Beijing continues pursuing next-generation technologies and advanced weapons systems, including hypersonic glide vehicles, directed energy weapons, electromagnetic railguns, counterspace weapons, and unmanned and artificial intelligence-equipped weapons. The PLA has also made significant technological, game-changing developments in its ability to defeat, or drastically reduce, the effectiveness of U.S. sensors and defensive weapons. … Beijing is also modernizing and adding new capabilities across its nuclear forces.

While North Korea remains the “most immediate challenge until we achieve the final, fully verifiable denuclearization,” China “represents the greatest long-term strategic threat” to the United States, the admiral declared.

The top commander listed China as one of the top five key challenges threatening America’s vital national security interests in the Indo-Pacific region, along with North Korea, Russia, jihadi groups like the Islamic State (ISIS/ISIL), and “natural and man-made disasters.”
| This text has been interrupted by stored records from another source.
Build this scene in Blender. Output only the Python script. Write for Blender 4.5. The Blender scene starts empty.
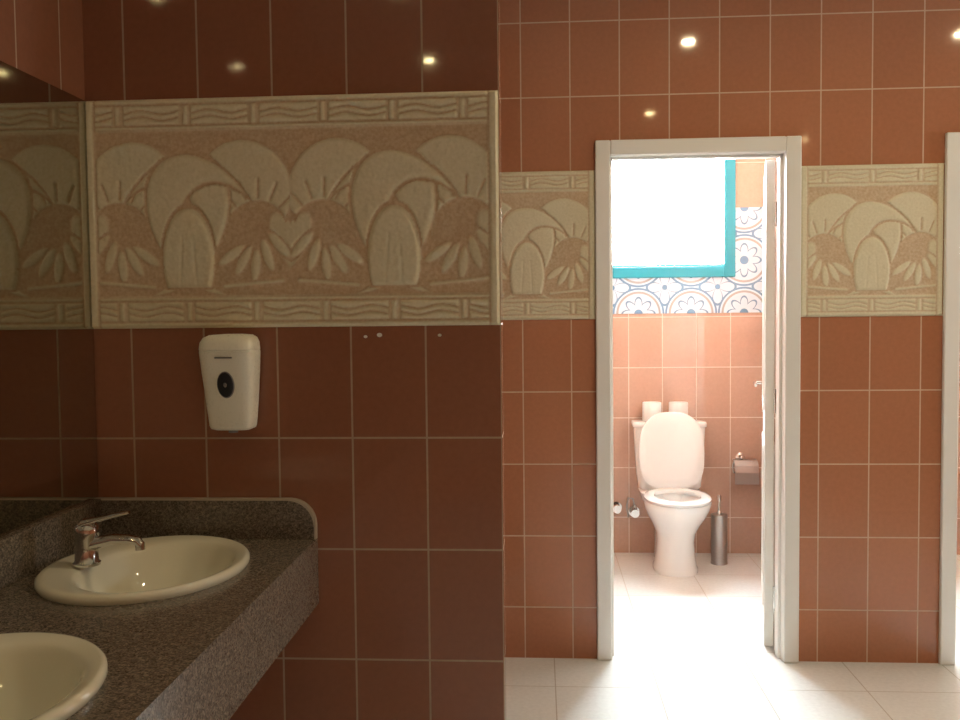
import bpy, bmesh, math, random
import numpy as np
from mathutils import Matrix, Vector
random.seed(3); np.random.seed(3)
scene = bpy.context.scene
scene.view_settings.view_transform = 'Standard'
COL = scene.collection

# ------------------------------------------------------------------ materials
def new_mat(name):
    m = bpy.data.materials.new(name); m.use_nodes = True
    nt = m.node_tree
    return m, nt, nt.nodes['Principled BSDF']

def simple(name, col, rough=0.5, metal=0.0, coat=0.0, noise=0.0):
    m, nt, b = new_mat(name)
    b.inputs['Base Color'].default_value = (*col, 1)
    b.inputs['Roughness'].default_value = rough
    b.inputs['Metallic'].default_value = metal
    b.inputs['Coat Weight'].default_value = coat
    n = nt.nodes.new('ShaderNodeTexNoise'); n.inputs['Scale'].default_value = 30
    mr = nt.nodes.new('ShaderNodeMapRange')
    mr.inputs['To Min'].default_value = max(0.01, rough-0.03-noise); mr.inputs['To Max'].default_value = rough+0.03+noise
    nt.links.new(n.outputs['Fac'], mr.inputs['Value']); nt.links.new(mr.outputs[0], b.inputs['Roughness'])
    return m

def math_node(nt, op, a, b=None, c=None):
    n = nt.nodes.new('ShaderNodeMath'); n.operation = op
    for i, v in enumerate((a, b, c)):
        if v is None: continue
        if isinstance(v, (int, float)): n.inputs[i].default_value = v
        else: nt.links.new(v, n.inputs[i])
    return n.outputs[0]

def tile_mat(name, c1, c2, grout, w, h, ou, ov, floor=False, rough=0.05, mortar=0.0028, bump=0.3):
    m, nt, b = new_mat(name)
    g = nt.nodes.new('ShaderNodeNewGeometry')
    sp = nt.nodes.new('ShaderNodeSeparateXYZ'); nt.links.new(g.outputs['Position'], sp.inputs[0])
    if floor:
        u, v = sp.outputs['X'], sp.outputs['Y']
    else:
        sn = nt.nodes.new('ShaderNodeSeparateXYZ'); nt.links.new(g.outputs['True Normal'], sn.inputs[0])
        ax = math_node(nt, 'GREATER_THAN', math_node(nt, 'ABSOLUTE', sn.outputs['X']), 0.5)
        inv = math_node(nt, 'SUBTRACT', 1.0, ax)
        u = math_node(nt, 'ADD', math_node(nt, 'MULTIPLY', sp.outputs['X'], inv), math_node(nt, 'MULTIPLY', sp.outputs['Y'], ax))
        v = sp.outputs['Z']
    u = math_node(nt, 'ADD', u, -ou + 60*w); v = math_node(nt, 'ADD', v, -ov + 60*h)
    cb = nt.nodes.new('ShaderNodeCombineXYZ'); nt.links.new(u, cb.inputs[0]); nt.links.new(v, cb.inputs[1])
    br = nt.nodes.new('ShaderNodeTexBrick'); br.offset = 0.0; br.squash = 1.0
    nt.links.new(cb.outputs[0], br.inputs['Vector'])
    br.inputs['Color1'].default_value = (*c1, 1); br.inputs['Color2'].default_value = (*c2, 1)
    br.inputs['Mortar'].default_value = (*grout, 1)
    br.inputs['Scale'].default_value = 1.0; br.inputs['Mortar Size'].default_value = mortar
    br.inputs['Mortar Smooth'].default_value = 0.15; br.inputs['Bias'].default_value = 0.0
    br.inputs['Brick Width'].default_value = w; br.inputs['Row Height'].default_value = h
    n = nt.nodes.new('ShaderNodeTexNoise'); n.inputs['Scale'].default_value = 60; n.inputs['Detail'].default_value = 4
    nt.links.new(g.outputs['Position'], n.inputs['Vector'])
    mr = nt.nodes.new('ShaderNodeMapRange'); mr.inputs['To Min'].default_value = 0.88; mr.inputs['To Max'].default_value = 1.10
    nt.links.new(n.outputs['Fac'], mr.inputs['Value'])
    mx = nt.nodes.new('ShaderNodeVectorMath'); mx.operation = 'MULTIPLY'
    nt.links.new(br.outputs['Color'], mx.inputs[0]); nt.links.new(mr.outputs[0], mx.inputs[1])
    nt.links.new(mx.outputs[0], b.inputs['Base Color'])
    rr = nt.nodes.new('ShaderNodeMapRange'); rr.inputs['To Min'].default_value = rough; rr.inputs['To Max'].default_value = 0.7
    nt.links.new(br.outputs['Fac'], rr.inputs['Value']); nt.links.new(rr.outputs[0], b.inputs['Roughness'])
    n2 = nt.nodes.new('ShaderNodeTexNoise'); n2.inputs['Scale'].default_value = 9
    nt.links.new(g.outputs['Position'], n2.inputs['Vector'])
    hh = math_node(nt, 'SUBTRACT', math_node(nt, 'MULTIPLY', n2.outputs['Fac'], 0.12), br.outputs['Fac'])
    bp = nt.nodes.new('ShaderNodeBump'); bp.inputs['Strength'].default_value = bump; bp.inputs['Distance'].default_value = 0.002
    nt.links.new(hh, bp.inputs['Height']); nt.links.new(bp.outputs[0], b.inputs['Normal'])
    return m

TW, TH = 0.197, 0.2965
M_FAR = tile_mat('terracotta_wall_tile', (.50, .212, .115), (.455, .188, .10), (.66, .48, .34), TW, TH, .128, .213)
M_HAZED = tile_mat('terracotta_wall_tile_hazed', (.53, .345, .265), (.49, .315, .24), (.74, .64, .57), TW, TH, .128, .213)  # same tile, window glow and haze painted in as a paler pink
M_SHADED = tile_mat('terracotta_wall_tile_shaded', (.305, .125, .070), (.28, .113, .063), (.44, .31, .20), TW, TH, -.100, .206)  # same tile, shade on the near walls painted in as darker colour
M_FLOOR = tile_mat('white_floor_tile', (.86, .87, .85), (.83, .84, .82), (.48, .45, .40), .387, .387, .05, 3.457, floor=True, rough=.16, mortar=.0025, bump=.2)

def ceiling_mat():
    m, nt, b = new_mat('painted_ceiling'); b.inputs['Roughness'].default_value = .8
    n = nt.nodes.new('ShaderNodeTexNoise'); n.inputs['Scale'].default_value = 6
    r = nt.nodes.new('ShaderNodeValToRGB'); r.color_ramp.elements[0].color = (.58, .55, .47, 1); r.color_ramp.elements[1].color = (.64, .61, .52, 1)
    nt.links.new(n.outputs['Fac'], r.inputs[0]); nt.links.new(r.outputs[0], b.inputs['Base Color'])
    return m
M_CEIL = ceiling_mat()

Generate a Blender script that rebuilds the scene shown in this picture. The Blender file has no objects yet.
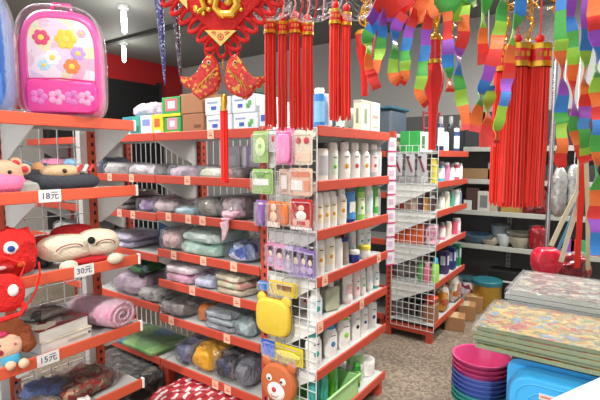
import bpy, math, random
from mathutils import Matrix, Vector, noise
rnd = random.Random(7)
PI = math.pi
# ---------------------------------------------------------------- camera frame (the aisles are the world axes)
F = 449.; P = math.radians(5.35); TH = math.radians(35.4); H = 1.5
cp, sp = math.cos(P), math.sin(P)
hv = (math.cos(TH), math.sin(TH)); rv = (math.sin(TH), -math.cos(TH))
FACE = TH - PI/2                       # rotz of a thing turned to face the shop door
def ray(px, py):
    a = (px-300)/F; b = (200-py)/F; f = cp+b*sp
    return (f*hv[0]+a*rv[0], f*hv[1]+a*rv[1], b*cp-sp)
def onX(px, py, X): d = ray(px, py); t = X/d[0]; return Vector((X, t*d[1], H+t*d[2]))
def onY(px, py, Y): d = ray(px, py); t = Y/d[1]; return Vector((t*d[0], Y, H+t*d[2]))
def onZ(px, py, Z): d = ray(px, py); t = (Z-H)/d[2]; return Vector((t*d[0], t*d[1], Z))
def at(px, py, D):
    d = ray(px, py); f = d[0]*hv[0]+d[1]*hv[1]; t = D/f; return Vector((t*d[0], t*d[1], H+t*d[2]))
# ---------------------------------------------------------------- materials
def lin(c):
    if isinstance(c, str):
        c = [int(c[i:i+2], 16)/255 for i in (0, 2, 4)]
    return tuple((x/12.92 if x < .04045 else ((x+.055)/1.055)**2.4) for x in c[:3])+(1,)
MC = {}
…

Adm. Davidson emphasized that the Chinese threat goes beyond mere competition between the traditional U.S. power and a rising China.

He explained in his opening remarks:

I believe we are facing something even more serious, a fundamental divergence in values that leads to two incompatible visions of the future. Through fear and coercion, Beijing is working to expand its form of [Communist-Socialist] ideology in order to bend, break and replace the existing rules-based international order. In its place, Beijing seeks to create a new order, one with Chinese characteristics led by China, an outcome that displaces the stability and peace of the Indo-Pacific that has endured for over 70 years.

Specifically, the admiral highlighted Beijing’s actions on the South China Sea as a significant threat against the “international order,” noting, “Beijing maintains maritime claims in the South China Sea that are contrary to international law and pose a substantial long-term threat to the rules-based international order.”

Last year, China reportedly “continued militarizing” its outposts on the South China Sea.

Beijing deployed “advanced military systems that further enhance the PLA’s power projection capabilities, including missiles and electronic jammers,” the admiral told the Senate panel, adding, “These actions run directly counter to [Chinese] President Xi’s 2015 commitment not to militarize these features.”

China is also using its military to advance its territorial claims in the East China Sea, the admiral cautioned.

Davidson also deemed China’s involvement in the influx of the deadly synthetic opioid fentanyl into the United States as a vital threat to Americans.

Fentanyl is fueling the unprecedented number of fatal drug overdoses that kill tens of thousands in the United States each year. The Trump administration has deemed overdose deaths a national security threat.

“Another challenge that affects the security environment indirectly is the continuing fentanyl and opioid crisis in the United States,” Davidson wrote in the posture statement. “Illicit fentanyl, as well as legal pre-cursor chemicals used in the production of illegal drugs primarily originate from China.”

In last year’s posture statement, INDOPACOM warned that China’s “impressive military buildup” may soon enable the PLA to challenge America’s military dominance in the Indo-Pacific region “across almost all domains.”